Yeah, like that meets DANZIG [laughs] meets INHUMAN. It’s got the dark element to it.
UNFORTUNATELY I HAVEN’T HEARD ALL THE LYRICS YET, BUT YOU DID ALLUDE TO THERE BEING SOMEWHAT OF A CONCEPT GOING THROUGH THE ENTIRE RECORD.
Yeah, that concept is in some ways death. This album has songs about heartbreak and loss and endings and death, and you can say the concept of the record is of like…
JUST THINGS ENDING.
Yeah. Finality. Things like that.BUT YOU’RE NOT BREAKING UP! [LAUGHS]

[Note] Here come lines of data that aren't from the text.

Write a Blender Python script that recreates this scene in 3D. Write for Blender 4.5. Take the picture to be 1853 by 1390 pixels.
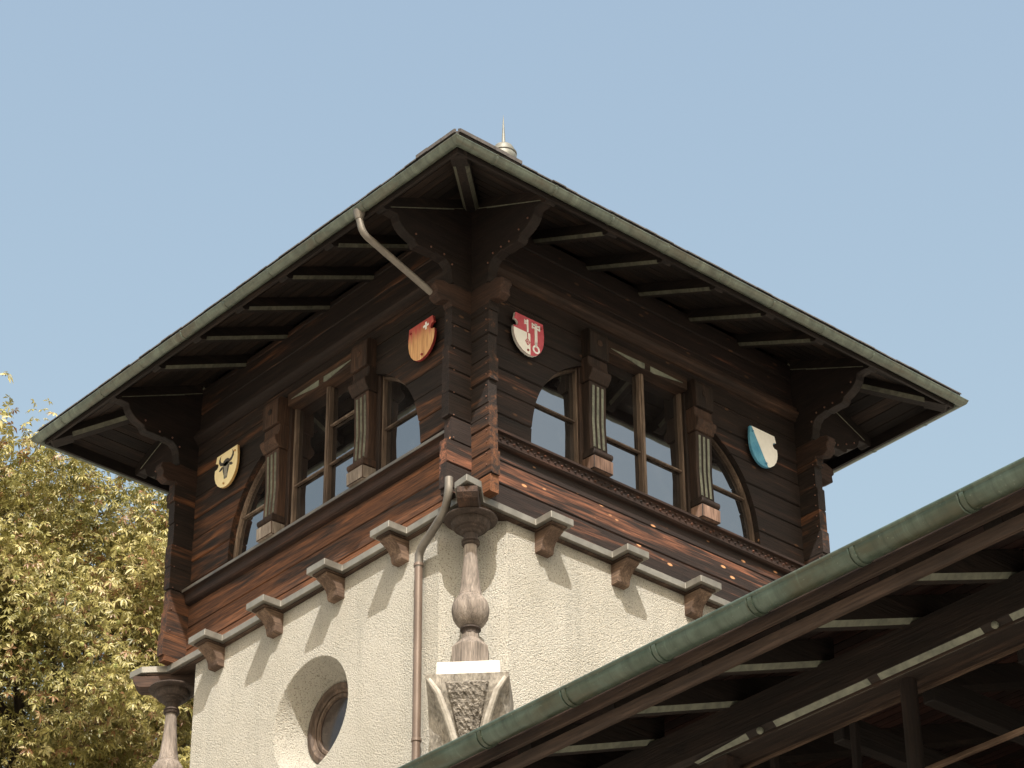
import bpy, bmesh, math, random
import numpy as np
from mathutils import Vector, Matrix
random.seed(7)
R = math.radians
for o in list(bpy.data.objects): bpy.data.objects.remove(o)
sc = bpy.context.scene
col = sc.collection

# ------------------------------------------------------------------ camera
CAM = Vector((-11.9786, -14.0506, -10.5162))
YAW, PIT, ROL, FPX = 0.847085, 0.560980, -0.007929, 4901.248
Fd = Vector((math.cos(YAW)*math.cos(PIT), math.sin(YAW)*math.cos(PIT), math.sin(PIT)))
Rt = Vector((math.sin(YAW), -math.cos(YAW), 0)); Up = Rt.cross(Fd)
R2 = math.cos(ROL)*Rt + math.sin(ROL)*Up; U2 = -math.sin(ROL)*Rt + math.cos(ROL)*Up
cd = bpy.data.cameras.new('camera'); cam = bpy.data.objects.new('camera', cd); col.objects.link(cam)
cd.sensor_width = 36; cd.lens = FPX/1853*36; cd.clip_end = 5000; cd.clip_start = .1
m = Matrix((( R2.x, U2.x, -Fd.x, CAM.x), (R2.y, U2.y, -Fd.y, CAM.y), (R2.z, U2.z, -Fd.z, CAM.z), (0, 0, 0, 1)))
cam.matrix_world = m; sc.camera = cam

# ------------------------------------------------------------------ light
SUN = Vector((-.78, -1.0, 1.58)).normalized()
w = bpy.data.worlds.new('World'); sc.world = w; w.use_nodes = True
nt = w.node_tree; bg = nt.nodes['Background']
sky = nt.nodes.new('ShaderNodeTexSky'); sky.sky_type = 'NISHITA'; sky.sun_disc = False
sky.sun_elevation = math.asin(SUN.z); sky.sun_rotation = math.atan2(SUN.x, SUN.y)
sky.altitude = 400; sky.air_density = 2.3; sky.dust_density = 10.0; sky.ozone_density = .1
nt.links.new(sky.outputs[0], bg.inputs[0]); bg.inputs[1].default_value = .15
sl = bpy.data.lights.new('sun', 'SUN'); so = bpy.data.objects.new('sun', sl); col.objects.link(so)
sl.energy = 4.7; sl.angle = R(.55); sl.color = (1, .965, .91)
so.rotation_euler = SUN.to_track_quat('Z', 'Y').to_euler(); so.location = (-20, -25, 40)
sc.view_settings.view_transform = 'Standard'; sc.view_settings.look = 'None'
sc.view_settings.exposure = .60; sc.view_settings.gamma = 1

GZ = -12.1                                   # ground level
W = 3.94; M = W/2; T = .09                    # timber box: width, middle, log thickness

# ------------------------------------------------------------------ node helpers
def newmat(name):
    mt = bpy.data.materials.new(name); mt.use_nodes = True
    return mt, mt.node_tree, mt.node_tree.nodes['Principled BSDF']
def N(nt, t, **k):
    n = nt.nodes.new(t)
    for a, b in k.items():
        if a.startswith('i_'):
            n.inputs[a[2:].replace('_', ' ')].default_value = b
        else: setattr(n, a, b)
    return n
def math_(nt, op, a, b=None, clamp=False):
    n = nt.nodes.new('ShaderNodeMath'); n.operation = op; n.use_clamp = clamp
    for i, x in enumerate((a, b)):
        if x is None: continue
        if isinstance(x, (int, float)): n.inputs[i].default_value = x
        else: nt.links.new(x, n.inputs[i])
    return n.outputs[0]
def ramp(nt, fac, stops):
    n = nt.nodes.new('ShaderNodeValToRGB'); e = n.color_ramp.elements
    while len(e) < len(stops): e.new(.5)
    for i, (p, c) in enumerate(stops): e[i].position = p; e[i].color = (*c, 1)
    nt.links.new(fac, n.inputs[0]); return n.outputs[0]
def mixc(nt, fac, a, b, mode='MIX'):
    n = nt.nodes.new('ShaderNodeMix'); n.data_type = 'RGBA'; n.blend_type = mode
    if isinstance(fac, (int, float)): n.inputs[0].default_value = fac
    else: nt.links.new(fac, n.inputs[0])
    for i, x in ((6, a), (7, b)):
        if isinstance(x, tuple): n.inputs[i].default_value = (*x, 1)
        else: nt.links.new(x, n.inputs[i])
    return n.outputs[2]
def noise(nt, vec, scale, detail=5, rough=.55, dist=0):
    n = N(nt, 'ShaderNodeTexNoise'); n.inputs['Scale'].default_value = scale; n.inputs['Detail'].default_value = detail
    n.inputs['Roughness'].default_value = rough; n.inputs['Distortion'].default_value = dist
    nt.links.new(vec, n.inputs['Vector']); return n.outputs['Fac']
def bump(nt, bs, h, st, dist=.01):
    n = nt.nodes.new('ShaderNodeBump'); n.inputs['Strength'].default_value = st; n.inputs['Distance'].default_value = dist
    nt.links.new(h, n.inputs['Height']); nt.links.new(n.outputs[0], bs.inputs['Normal'])
def maprange(nt, x, a, b, c, d):
    n = nt.nodes.new('ShaderNodeMapRange'); n.clamp = True
    for i, v in enumerate((a, b, c, d)): n.inputs[i+1].default_value = v
    nt.links.new(x, n.inputs[0]); return n.outputs[0]
def coords(nt, scale, useattr=True):
    tc = nt.nodes.new('ShaderNodeTexCoord'); src = tc.outputs['Object']
    at = N(nt, 'ShaderNodeAttribute', attribute_name='rnd')
    va = nt.nodes.new('ShaderNodeVectorMath'); va.operation = 'MULTIPLY_ADD'
    oi = N(nt, 'ShaderNodeObjectInfo')
    s = math_(nt, 'ADD', math_(nt, 'MULTIPLY', at.outputs['Fac'], 37.0), math_(nt, 'MULTIPLY', oi.outputs['Random'], 11.0))
    cb = nt.nodes.new('ShaderNodeCombineXYZ')
    for i in range(3): nt.links.new(s, cb.inputs[i])
    va2 = nt.nodes.new('ShaderNodeVectorMath'); va2.operation = 'ADD'
    nt.links.new(src, va2.inputs[0]); nt.links.new(cb.outputs[0], va2.inputs[1])
    mp = nt.nodes.new('ShaderNodeMapping'); mp.inputs['Scale'].default_value = scale
    nt.links.new(va2.outputs[0], mp.inputs[0])
    return tc, va2.outputs[0], mp.outputs[0], at.outputs['Fac']

def wood(name, axis, cols, rough=.75, knots=0, height=None, spread=.4, grain=1.0, bmp=.5, pos=(.28, .52, .80), ps_=(3.2, 1.0)):
    """cols: dark / mid / light ramp colours. height=(z0,z1,gain): boards get paler lower down, darker higher up."""
    mt, nt, bs = newmat(name)
    sc_ = [16*grain]*3; sc_['xyz'.index(axis)] = .9*grain
    tc, iso, gv, rnd = coords(nt, sc_)
    g = noise(nt, gv, 1.6, 8, .62, .5)
    fine = noise(nt, gv, 6, 4, .6, .2)
    pv = nt.nodes.new('ShaderNodeMapping'); ps = [ps_[0]]*3; ps['xyz'.index(axis)] = ps_[1]
    pv.inputs['Scale'].default_value = ps; nt.links.new(iso, pv.inputs[0])
    patch = noise(nt, pv.outputs[0], 1.3, 4, .6, .8)
    v = math_(nt, 'ADD', math_(nt, 'MULTIPLY', g, .55), math_(nt, 'MULTIPLY', patch, .75))
    v = math_(nt, 'ADD', v, math_(nt, 'MULTIPLY', math_(nt, 'SUBTRACT', rnd, .5), spread))
    if height:
        sx = nt.nodes.new('ShaderNodeSeparateXYZ'); nt.links.new(tc.outputs['Object'], sx.inputs[0])
        v = math_(nt, 'ADD', v, maprange(nt, sx.outputs[2], height[0], height[1], height[2], 0))
    v = math_(nt, 'SUBTRACT', v, .15)
    c = ramp(nt, v, [(pos[0], cols[0]), (pos[1], cols[1]), (pos[2], cols[2])])
    c = mixc(nt, math_(nt, 'MULTIPLY', ramp_f(nt, fine, .35, .62), .55), c, tuple(x*.35 for x in cols[0]), 'MIX')
    if knots:
        km = nt.nodes.new('ShaderNodeMapping'); ks = [1.0]*3; ks['xyz'.index(axis)] = .42
        km.inputs['Scale'].default_value = ks; nt.links.new(iso, km.inputs[0])
        vo = N(nt, 'ShaderNodeTexVoronoi'); vo.inputs['Scale'].default_value = 10.0; nt.links.new(km.outputs[0], vo.inputs['Vector'])
        sk = nt.nodes.new('ShaderNodeSeparateXYZ'); nt.links.new(tc.outputs['Object'], sk.inputs[0])
        kk = math_(nt, 'MULTIPLY', maprange(nt, vo.outputs['Distance'], .085, .145, knots, 0), maprange(nt, sk.outputs[2], .62, .95, 1, .12))
        c = mixc(nt, kk, c, (.50, .25, .12))
    nt.links.new(c, bs.inputs['Base Color'])
    bs.inputs['Roughness'].default_value = rough; bs.inputs['Specular IOR Level'].default_value = .3
    bump(nt, bs, math_(nt, 'ADD', math_(nt, 'MULTIPLY', g, 1.0), math_(nt, 'MULTIPLY', fine, .6)), bmp, .012)
    return mt
def ramp_f(nt, x, a, b):
    return maprange(nt, x, a, b, 1, 0)

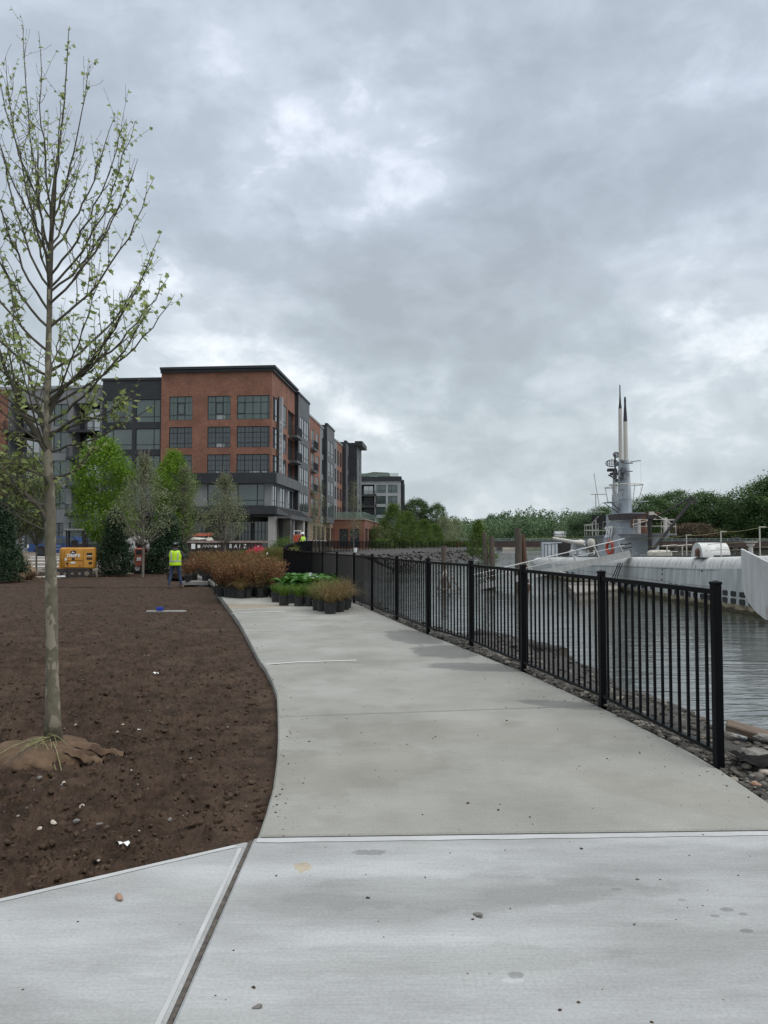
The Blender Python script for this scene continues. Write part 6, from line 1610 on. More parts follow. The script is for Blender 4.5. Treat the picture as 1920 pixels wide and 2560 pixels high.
placed('conifer', con[0], 'dark green conifer cut by the left edge behind the nearer one', -30, 36, rz=2, scale=(1.1,1,1.1))
placed('conifer', con[1], 'dark conifer standing right of the skid steer', 378, 46, rz=1, scale=(.62,.7,.75))
oli = make_tree('t', 6.6, 2.0, 2.5, leaf_olive, bark_grey, 8000, .13, 220, .3, 71, 'round', .09, 60)
placed('shrubby_tree', oli, 'olive brown leafed tree behind the conifer at the left edge', 30, 42, scale=(1,1,1.0))
placed('shrubby_tree', oli, 'olive green tree half hidden behind the tall foreground trunk', 92, 46, rz=2.2, scale=(.6,.6,.85))
wrap = thing('wrapped_tree', 'small bare tree with white tape spiralled round its trunk, left of the blue pickup', 'tree', tuple(at(50,1356,44)-Vector((0,0,1.85))))
mb = MB(); mb.tube([(0,0,0),(.05,0,1.2),(0,0,2.4),(.3,0,3.4)], [.16,.13,.1,.03], 8); mb.tube([(0,0,2.3),(-.4,.1,3.2),(-.5,.1,3.9)], [.06,.04,.02], 6); mb.tube([(.02,0,2.2),(.6,0,2.9),(1.0,.1,3.9)], [.06,.04,.02], 6); mb.build('trunk', bark_grey, wrap)
mb = MB(); mb.tube([(.03+.17*math.cos(a), .17*math.sin(a), .7+a*.035) for a in np.linspace(0, 40, 140)], .016, 4); mb.build('tape', white_paint, wrap)
def bushmesh(h, r, lm, n, leaf, seed, clumps=60, sp=.14, wx=1):
    return make_tree('b', h, r, .05, lm, bark_grey, n, leaf, clumps, sp, seed, 'round', .03, 14, wx)
gs = bushmesh(1.5, .95, leaf_bank, 3800, .075, 81, 90, .17)
placed('shrub', gs, 'loose green shrub at the corner of the concrete columns where the fence starts', 712, 46, cat='shrub', scale=(.95,.95,.98))
grn = bushmesh(1.7, 1.2, leaf_tan, 2600, .08, 82, 70, .2)
placed('shrub', grn, 'brownish grassy shrub beside the left edge conifer', 44, 34, cat='shrub', scale=(.5,.5,.7))
placed('shrub', bushmesh(1.3, .9, leaf_brown, 1600, .07, 83, 50, .2), 'small brown shrub between the worker and the rust coloured pots', 482, 36, cat='shrub', scale=(.7,.7,.8))
# ---- left bank trees beyond the far fence
bank_b = [make_tree('t', 9.5, 3.0, .5, leaf_bank, bark_grey, 15000, .20, 200, .5, s_, 'egg', .14, 50) for s_ in (91, 92)]
bank_p = make_tree('t', 9.5, 3.2, .5, leaf_pale, bark_grey, 8000, .18, 150, .5, 93, 'egg', .1, 70)
bank_d = make_tree('t', 4.2, 3.0, .2, leaf_olive, bark_grey, 4000, .25, 110, .45, 94, 'round', .1, 30)
GB = 'trees on the river bank beyond the far fence'
zb = lambda Y: hz(0, Y)
placed('bank_tree', bank_d, 'low dark shrubby tree touching the corner of the brick pavilion', 948, 128, scale=(.75,.75,.85), group=GB)
placed('bank_tree', bank_b[0], 'bright green upright tree right in front of the distant grey block', 983, 132, scale=(.85,.85,.80), group=GB)
placed('bank_tree', bank_b[1], 'yellow green tree just right of the distant grey block', 1015, 138, rz=1, scale=(.85,.85,.70), group=GB)
placed('bank_tree', bank_b[0], 'small yellow green tree below the big dark oak', 1060, 146, rz=2, scale=(.65,.65,.56), group=GB)
placed('bank_tree', bank_b[1], 'low yellow green tree right of the small one below the oak', 1086, 152, rz=3, scale=(.65,.65,.50), group=GB)
placed('bank_tree', bank_p, 'thin pale half leafed tree on the bank, left of two', 1113, 154, scale=(.75,.8,.66), group=GB)
placed('bank_tree', bank_p, 'thin pale half leafed tree on the bank, right of two', 1138, 165, rz=2, scale=(.8,.8,.64), group=GB)
placed('bank_tree', bank_p, 'hazy grey green tree behind the low bank trees', 962, 150, rz=1, scale=(.8,.8,.55), group=GB)
willow = make_tree('t', 6.0, 2.3, .2, leaf_bank, bark_grey, 7000, .22, 160, .38, 95, 'flame', .1, 30)
placed('willow', willow, 'bright yellow green willow bush at the tip of the bank beside the timber piles', 1196, 124, cat='bush', scale=(.8,.8,.98), z=-1.0)
bushes_b = bushmesh(2.0, 2.0, leaf_bank, 1800, .2, 96, 50, .3)
placed('bush', bushes_b, 'low green bush on the stones at the tip of the bank', 1222, 126, cat='bush', z=-1.6, scale=.9)
for i, (u, Y) in enumerate([(955,118),(1000,126),(1045,134),(1080,140),(1120,148),(1150,152)]):
    placed('bush', bushes_b, 'low green bush in the row behind the far fence', u, Y+6, cat='bush', group='low bushes behind the far fence', rz=i, scale=(1.3,1,.8))
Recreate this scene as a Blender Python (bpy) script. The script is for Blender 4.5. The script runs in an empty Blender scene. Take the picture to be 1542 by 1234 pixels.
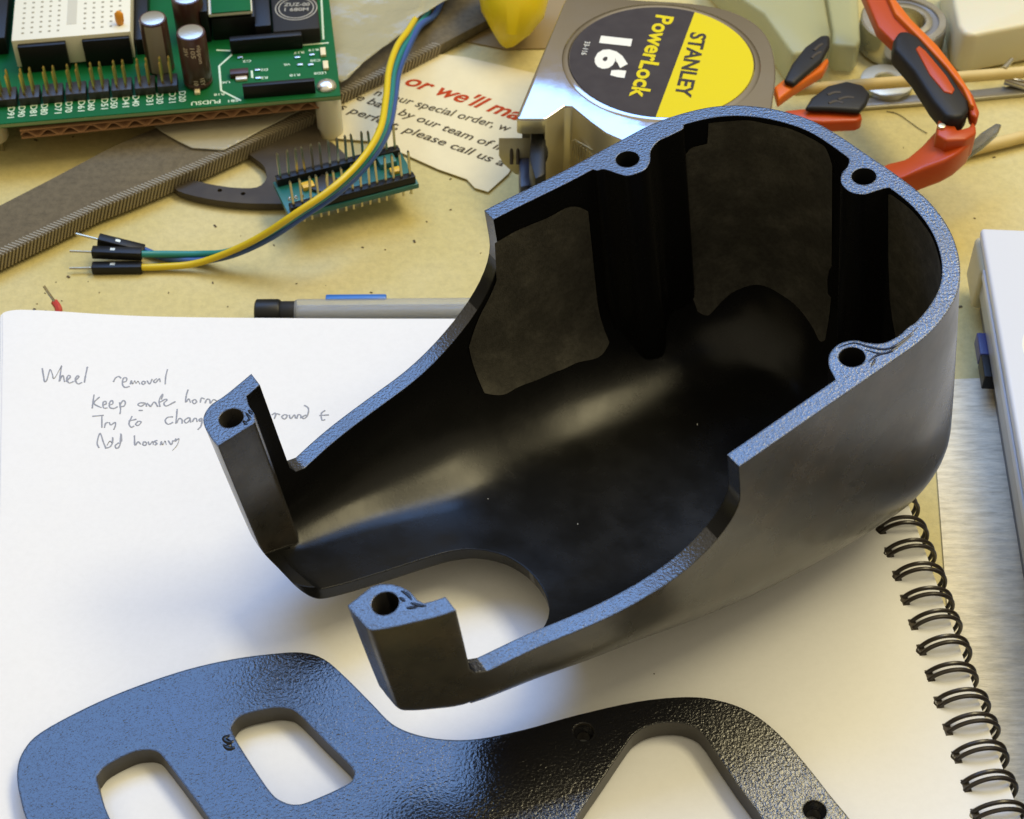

Oddly enough, no. I had to say that to somebody else the other day because they thought it was about the band. Not to our knowledge. [Laughs] Hey, it could all end tomorrow, but there is no preconceived break-up. If anything right now, we’re pretty positive about the band. Reinvigorated in some ways. But it’s not a concept record per se, but there is that concept flowing through it with a few exceptions like “Fash-ist” and “TDIND.” But pretty much every other track has some negativity, feelings like that, endings.
Mike’s final words in parting: “Buy a fuckin’ CD from a hardcore band because we need the fan support just as much as Beyonce does… more so than even Beyonce and THE ROLLING STONES and certainly more than METALLICA.”